1. Introduction to Accessibility Challenges

Short description:

Thank you all for joining. Experience the challenges faced by visually impaired people. Assistive technologies make digital content accessible. Simulate visual impairments for website testing. Optimize user experiences for different viewports. Martin: front-end devop engineer at Ascent, creating an accessible component library.

All right, thank you all for joining. I hope you're all having a great day.

Quick question to start off. Can you see or do you perhaps know the accessibility features of the Euro coins? If you do, let us know in the Discord. I invite you to close your eyes for the next minute. We are going to simulate a website experience without the use of visual cues. This exercise is designed to help us understand the challenges that people with visual impairments face when accessing digital services. If you have closed your eyes, you can open them again.

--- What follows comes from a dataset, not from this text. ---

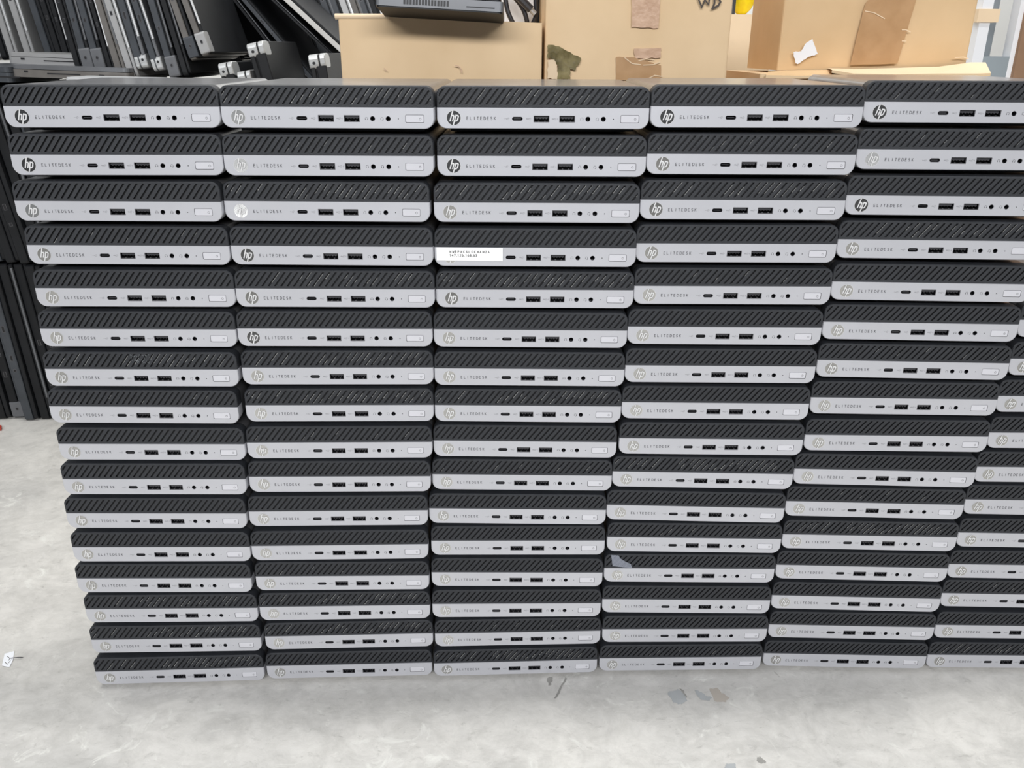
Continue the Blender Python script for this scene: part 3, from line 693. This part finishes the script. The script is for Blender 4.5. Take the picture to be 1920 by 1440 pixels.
# ------------------------------------------------------------------ cartons
def carton(name, label, x0, x1, y0, y1, z0, z1, mt, yaw=0.0, top=(0, 0, 0, 0), group='cardboard cartons', open_top=False, pivot=None):
    """origin at the front left bottom corner; top = height offsets of the four top corners"""
    t = thing(name, label, 'box', (x0, y0, z0), (0, 0, yaw), group)
    W, D, H = x1-x0, y1-y0, z1-z0
    bm = bmesh.new()
    nx, nz = 14, 16
    P = [(0, 0), (W, 0), (W, D), (0, D)]
    rr = random.Random(label)
    mbx = MB()
    # walls as subdivided sheets that bulge a little
    for s_ in range(4):
        (ax, ay), (bx, by) = P[s_], P[(s_+1) % 4]; ta, tb = top[s_], top[(s_+1) % 4]
        nxn, nyn = (by-ay), -(bx-ax); l = math.hypot(nxn, nyn); nxn /= l; nyn /= l
        def pt(i, j):
            u_, v_ = i/nx, j/nz; h = (H+ta+(tb-ta)*u_)*v_
            b_ = 0.004*math.sin(PI*u_)*math.sin(PI*v_)
            return (ax+(bx-ax)*u_+nxn*b_, ay+(by-ay)*u_+nyn*b_, h)
        for i in range(nx):
            for j in range(nz): mbx.poly([pt(i, j), pt(i+1, j), pt(i+1, j+1), pt(i, j+1)], mt)
    c0 = [(P[k][0], P[k][1], 0) for k in range(4)]; c1 = [(P[k][0], P[k][1], H+top[k]) for k in range(4)]
    mbx.poly(c0[::-1], mt)
    if not open_top: mbx.poly(c1, mt)
    else:
        i = 0.004; q = [(i, i), (W-i, i), (W-i, D-i), (i, D-i)]
        for k in range(4):
            n_ = (k+1) % 4
            mbx.poly([c1[k], c1[n_], (q[n_][0], q[n_][1], H+top[n_]), (q[k][0], q[k][1], H+top[k])], mt)
            mbx.poly([(q[k][0], q[k][1], H+top[k]), (q[n_][0], q[n_][1], H+top[n_]), (q[n_][0], q[n_][1], H-0.02), (q[k][0], q[k][1], H-0.02)], mt)
        mbx.poly([(a, c, H-0.02) for a, c in q], mt)
    body = link('body', mbx.mesh('carton_body'), t)
    bv = body.modifiers.new('bevel', 'BEVEL'); bv.width = 0.0022; bv.segments = 2; bv.limit_method = 'ANGLE'; bv.angle_limit = math.radians(40)
    return t
def patch(name, parent, pts, mt, y=-0.0045, th=0.0004, rough=0.0, seed=0):
    """flat piece on the front of a carton, outline in local x, z"""
    mb = MB(); mb.prism(pts, lambda a, c, d: (a, d, c), y, y+th, mt); return link(name, mb.mesh(name, weld=False), parent)
def loc_on(t, px, py, Y):
    p = at(px, py, Y=Y); v = t.matrix_basis.inverted() @ p; return (v.x, v.z)
def torn(p, q, n, amp, r_):
    return [(p[0]+(q[0]-p[0])*k/n+r_.uniform(-amp, amp), p[1]+(q[1]-p[1])*k/n+r_.uniform(-amp, amp)) for k in range(1, n)]

# left carton with the open top
Y1 = 0.25
a = at(633, 28, Y=Y1); b_ = at(1017, 43, Y=Y1)
box1 = carton('cardboard_box', 'tan carton under the dark laptop, left of the taped cartons', a.x, b_.x, Y1, Y1+0.22, 0.0, a.z, 'card', 0.0, (0, b_.z-a.z, b_.z-a.z, 0), open_top=True)
r_ = random.Random(4)
def dent(t, pts, Y, wd=0.0012):
    mb = MB()
    q2 = [loc_on(t, *p, Y) for p in pts]
    for q in stroke(q2, wd): mb.poly([(p[0], -0.0042, p[1]) for p in q], 'marker')
    link('scuff', mb.mesh('scuff', weld=False), t)
mb = MB()
for l in ([(721, 128), (726, 133)], [(853, 123), (860, 124), (865, 129), (866, 136)]):
    for q in stroke([loc_on(box1, *p, Y1) for p in l], 0.0009): mb.poly([(p[0], -0.0045, p[1]) for p in q], 'tapegrey')
link('scuff_marks', mb.mesh('scuff_marks', weld=False), box1)
# rolled rim at the upper left corner
mb = MB(); W_ = 0.055
mb.prism(circ(0, 0, 0.003, 10), lambda a_, c_, d: (d, a_+0.0015, c_+a.z-0.0015), -0.003, W_, 'cardpale'); link('rolled_rim', mb.mesh('rolled_rim'), box1)

# middle carton
Y2 = 0.255
a = at(1019, 148, Y=Y2); b_ = at(1361, 148, Y=Y2); bt = at(1374, 0, Y=Y2)
box2 = carton('cardboard_box', 'tall tan carton with torn tape and handwritten letters', a.x+0.001, b_.x, Y2, Y2+0.22, 0.0, 0.80, 'card', 0.0, (0, 0, 0, 0))
def patch_px(name, t, px, mt, Y, y=-0.0047, seed=1, amp=0.0, n=6):
    r_ = random.Random(seed); q = [loc_on(t, *p, Y) for p in px]; out = []
    for i in range(len(q)):
        out.append(q[i])
        if amp: out += torn(q[i], q[(i+1) % len(q)], n, amp, r_)
    return patch(name, t, out, mt, y)
patch_px('worn_tape', box2, [(1183, 51), (1233, 53), (1240, -70), (1184, -70)], 'tapegrey', Y2, amp=0.0006)
patch_px('worn_tape', box2, [(1189, 110), (1237, 108), (1238, 90), (1188, 91)], 'tapegrey', Y2, amp=0.0006)
patch_px('brown_tape', box2, [(1154, 150), (1237, 150), (1238, 122), (1215, 116), (1188, 107), (1154, 107)], 'tape', Y2, -0.0050, 3, 0.0005)
patch_px('olive_tape', box2, [(1027, 84), (1050, 88), (1089, 109), (1078, 133), (1046, 124), (1040, 112), (1032, 110), (1026, 108)], 'tapeolive', Y2, -0.0050, 5, 0.0008)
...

We've just experienced one way humans interact with the website of this conference, jsnation.com, and it's being read out loud by the voiceover assistive technologies that's built into Apple devices. This is a practical example of how assistive technologies can make digital content accessible to visually impaired people. It reads out loud what it can read on your screen. So if you are experiencing any visual impairments, you can still obtain the digital information. Do note that most of the actual users of the screen reader use a speech speed that is much faster than the one you've just experienced to save time navigating.

This is the JSNation website in blurred vision mode. We simulate a visual impairment in which a person who needs glasses, like myself, can put them on and experiences the website like this. This is a website in low contrast mode. Not everyone in our society has the means to own a device with a pristine color contrast ratio as displays and premium devices do have, or are visiting our website in an ambient lighting condition that does not allow the website to be shown with the correct color contrast. For instance, if you are outside on a very sunny day. Deteriorating eyesight is commonly linked to aging, and people of a certain age often start to zoom in on everything they want to experience digitally. And more than half of the web users use a mobile device with smaller viewports. Providers need to optimize user experiences for these types of viewports.

I'm Martin. I'm a white male about 172 centimeters tall. I have a short beard. I have a modest fauxhawk. I wear thick, dark glasses. And next to building things on the web platform, I also enjoy playing guitar. Preferably obnoxiously loud. I'm a front-end devop engineer at Ascent, and that's the largest energy supplier in the Netherlands. And in my role, I focus on creating an accessible component library to help our front-end engineers, who develop all kinds of interfaces for our customers so that they can deliver accessible digital experiences.

2. Why Digital Accessibility Matters

Short description:

Ensure creating accessible digital services. Explain A11y abbreviation. Digital accessibility is inclusive practice. WCAG provides framework for accessibility. Invest in accessible services for business benefits. Statistics show high prevalence of disability.

I'm here to share with you for the next 15-ish minutes how you can ensure that you can create accessible digital services and convince your team, your stakeholders, or even your CEO why providing digitally accessible services matters. Leave your questions in the comments in the Q&A on the D-d-d-discard, and afterwards, I can get back to you.

Now, before I continue, I'd like to explain the following abbreviation. Some of you or the people you want to share this talk with might need to familiarize themselves with this one. A11y, or Ally, is a commonly used abbreviation for accessibility. It's a play on the word accessibility that starts with an A, with the letter A, and ends with the letter Y, and it has eleven letters in between. We will go through the what, the why, and the how of digital accessibility.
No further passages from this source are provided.